Além disso, “os americanos mobilizaram meios navais e aéreos das suas bases no Japão, nomeadamente Okinawa, para garantir a segurança da visita de Nancy Pelosi a Taiwan. Ou seja, em caso de conflito, o Japão não seria poupado aos mísseis chineses”, notou Tetsuo Kotani, especialista da Universidade Meikai para questões de segurança.

A atitude norte-americana displicente com o aliado colocou o Japão em sérios embaraços. Isso mesmo foi deixado claro pela própria China. Durante os exercícios militares em larga escala que realizou no Estreito de Taiwan logo após a visita de Pelosi, Pequim não hesitou em disparar uma salva de cinco mísseis que atingiu a zona económica exclusiva nipónica. Kishida considerou o gesto chinês como um “problema sério que afeta a nossa segurança nacional e a dos nossos cidadãos” e apelou ao fim imediato dos exercícios. Não se sabe se repetiu estas palavras em privado a Pelosi sobre a sua viagem a Taiwan.

Além da preocupação com a segurança, o primeiro-ministro japonês está também inquieto com as possíveis consequências económicas, numa altura de crise global.
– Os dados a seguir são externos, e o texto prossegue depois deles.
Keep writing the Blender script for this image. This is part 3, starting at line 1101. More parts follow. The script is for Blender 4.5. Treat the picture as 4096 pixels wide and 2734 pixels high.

As manobras em curso não provaram apenas que a China pode impor um bloqueio a Taiwan. Tóquio viu-se forçado a pedir aos pescadores das ilhas Sakishima, incluindo Yonaguni, a uma centena de quilómetros das costas de Taiwan, que evitassem sair para a faina.

Durante os exercícios não houve tráfego aéreo nem marítimo em torno de Taiwan e o restante teve de ser desviado. O professor Katani advertiu para a possibilidade de “este tipo de exercícios em grande escala poder tornar-se rotina nos próximos anos”.
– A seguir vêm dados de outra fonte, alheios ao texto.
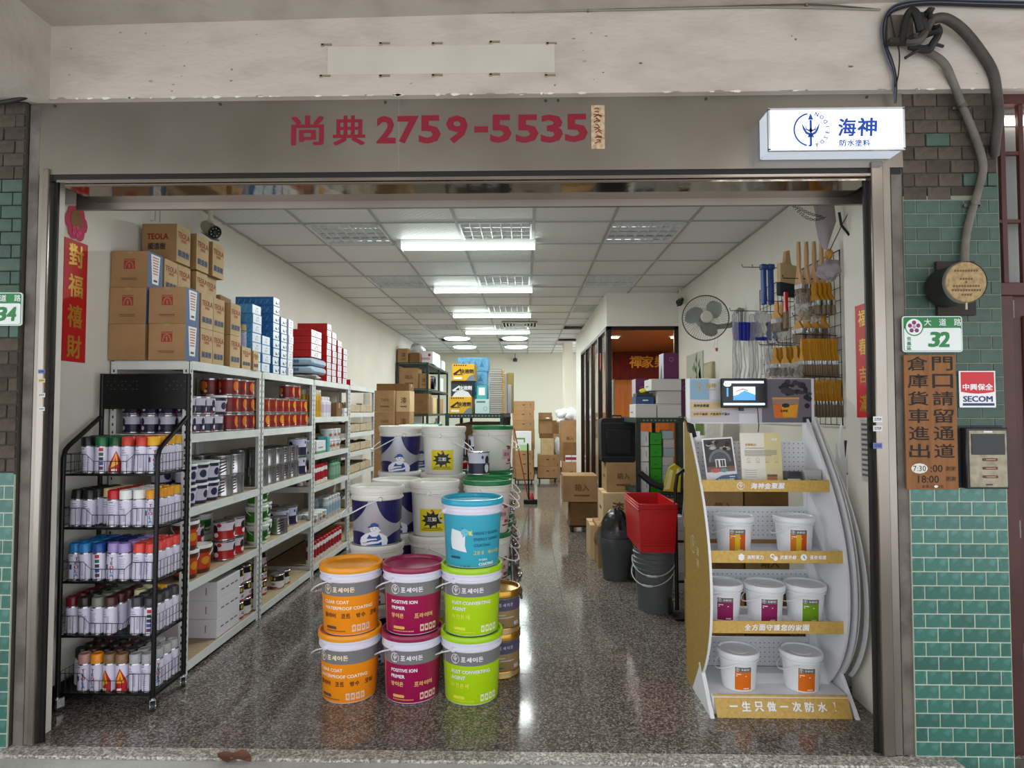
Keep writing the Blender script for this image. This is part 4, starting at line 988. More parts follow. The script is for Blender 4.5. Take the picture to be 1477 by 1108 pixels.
# navy and silver pail with a worker figure
mat('pl_silver','#b9b9c4',.28,.35); navy=C('#231f58',.3)
def worker(b,q,x,y,s):
    W=C('#e9eaf3',.4); N=C('#2c4f97',.4); K=C('#1d2b5c',.4)
    L=[cyl(RP,0,.0018+.0007*k) for k in range(7)]
    P=lambda pts,m,k=0: b.poly([(x+a*s,y+c*s) for a,c in pts],m,L[k],.02)
    P([(-.62,0),(.6,0),(.64,.2),(.58,.38),(.36,.52),(.16,.6),(-.14,.6),(-.4,.52),(-.62,.36),(-.68,.18)],W)      # outline of shirt and arms
    P([(-.34,0),(.36,0),(.34,.3),(.24,.5),(.12,.4),(-.08,.4),(-.2,.5),(-.32,.32)],N,1)                           # bib overall
    P([(-.56,.1),(-.1,.2),(.2,.2),(.46,.3),(.5,.22),(.2,.1),(-.1,.06),(-.5,.0)],W,2); P([(-.5,.22),(-.3,.3),(.1,.32),(.16,.26),(-.1,.24),(-.44,.16)],W,2)
    P([(-.56,.1),(-.1,.2),(.2,.2),(.2,.185),(-.1,.18),(-.54,.08)],K,3)
    b.disc(x+.02*s,y+.76*s,.19*s,.17*s,W,L[3],16,dx=.02); b.poly([(x-.06*s,y+.6*s),(x+.14*s,y+.6*s),(x+.12*s,y+.7*s),(x-.06*s,y+.7*s)],W,L[2],.02)
    P([(-.2,.83),(.0,.86),(.24,.82),(.2,.95),(.06,1.03),(-.1,1.0)],N,4); P([(-.3,.8),(.0,.84),(.0,.87),(-.22,.87)],K,5)
    P([(.14,.56),(.34,.66),(.22,.76),(.1,.66)],W,4); P([(-.1,.75),(-.02,.75),(-.02,.77),(-.1,.77)],K,5); P([(.06,.75),(.13,.75),(.13,.77),(.06,.77)],K,5); P([(-.04,.66),(.08,.66),(.08,.675),(-.04,.675)],K,5)
b=MB(); q=cyl(RP,0,.0009)
def bz(p0,p1,p2,n=8): return [((1-t)**2*p0[0]+2*t*(1-t)*p1[0]+t*t*p2[0],(1-t)**2*p0[1]+2*t*(1-t)*p1[1]+t*t*p2[1]) for t in [i/n for i in range(n+1)]]
for o in (0,.235,-.235,.47,-.47): pass
for cx in (0,):
    b.poly([(-.20,.277)]+bz((-.03,.277),(-.06,.17),(-.20,.13))+[],navy,q,.02)
    b.poly([(.24,.277)]+[(.02,.277)]+bz((.02,.277),(.05,.14),(.16,.13))[1:]+[(.24,.145)],navy,q,.02)
    b.poly([(-.20,.008),(.02,.008)]+bz((.02,.02),(-.03,.1),(-.13,.09))+[(-.20,.08)],navy,q,.02)
    b.poly([(.0,.008),(.24,.008),(.24,.08)]+bz((.2,.085),(.09,.08),(.05,.01)),navy,q,.02)
worker(b,cyl(RP,0,.0018),.005,.008,.135)
for i in range(3): b.rect(.13+.02*i,.2,.137+.02*i,.24,C('#3c3a78',.4),cyl(RP,0,.0018)); 
b.rect(-.43,.008,-.26,.277,navy,q,.02); b.rect(.3,.008,.43,.277,navy,q,.02)
kit('pail_navy','paint_pail','pail',pail_parts('pail_white','pl_silver',rim='pail_white',bail=-1.3,logo_fn=b))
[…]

Sinal oficial do descontentamento chinês foi o cancelamento por parte de Pequim de uma reunião já acordada entre os ministros dos Negócios Estrangeiros da China e do Japão.

Pequim anunciou ainda diversas sanções contra a própria Nancy Pelosi e família próxima e suspendeu ou cancelou diversas iniciativas conjuntas com os Estados Unidos, incluindo conversações sobre as alterações climáticas e reuniões e contactos na área da Defesa.